On appeal, the CIT(A) confirmed the levy of penalty. On further appeal the Tribunal dismissed the appellant’s appeal and confirmed the order of CIT Appeals.

Before the Hon’ble High Court the appellant made the following submissions:

  1. that agreement to sell does not constitute a sale u/s. 2(47)(i) of the Act.
  2. That Permission /license to enter is not possession under S. 53A of the Transfer of Property Act and hence does not constitute transfer u/s 2(47)(v) of the Act.
  3. Permission /license to enter is not possession under S. 53A of the Transfer of Property Act and hence does not constitute transfer u/s 2(47)(v) of the Act
  4. Unregistered agreement to sell on Rs.100 stamp paper does not result in a transfer u/s 2(47)(v)
  5. Agreement specifically provides for conveyance and possession only on full payment, pending conveyance all permissions etc. in the name of Vendors – hence no de facto transfer for the purposes of 2(47)(vi) of the Act.
  6. When dispute between assessee and revenue is year of taxability, penalty u/s 271(1)(c) should not be levied.
  7. Initiation of penalty for one offence and levy for another offence is not permissible
  8. That the assessee had not struck off the relevant clause and the notice u/s 274 was blank, which showed complete non-application of mind

The Hon’ble High Court observed that the Assessing Officer had to indicate in the statutory notice for which of the two limbs he proposes to impose the penalty and for this the notice has to be appropriately marked.

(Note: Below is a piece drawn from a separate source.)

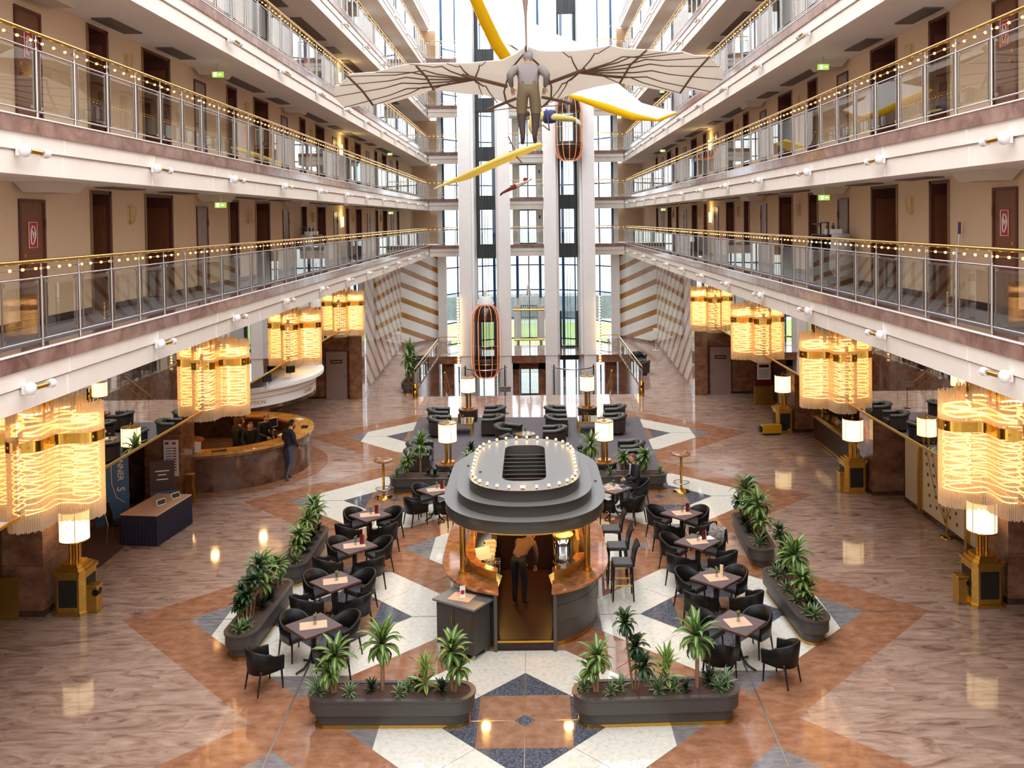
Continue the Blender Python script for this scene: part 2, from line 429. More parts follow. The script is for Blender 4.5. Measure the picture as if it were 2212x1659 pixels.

If in the printed format of the notice the inapplicable portion is not struck off thus not indicating for which   limb the penalty is proposed to be imposed, it would lead to an inference as to non-application of mind, thus vitiating imposition of penalty.

Further the Hon’ble High Court observed that the Hon’ble Supreme Court had held that mere making of a claim which is not sustainable in law by itself would not amount to furnishing inaccurate   particulars.

The Hon’ble High Court noted that the Delhi High Court applied the said decision of the Supreme Court and further observed that law does not debar an assessee from making a claim which he believes is plausible and when he knows that it is going to be examined by the Assessing Officer.

On the facts, the Hon’ble High Court observed that the assessee had declared the full facts and the sale agreement at the first instance; the full factual matrix or facts were before the Assessing Officer while passing the assessment order. The appellant had never suppressed any material fact from the respondent.   Hence it was a claim not found to be inadmissible. This was not the same thing as  furnishing inaccurate particulars of income as contemplated under Section 271(1) (c) of the Act.

Accordingly, the Hon’ble High Court allowed the appeal and the order of penalty was deleted.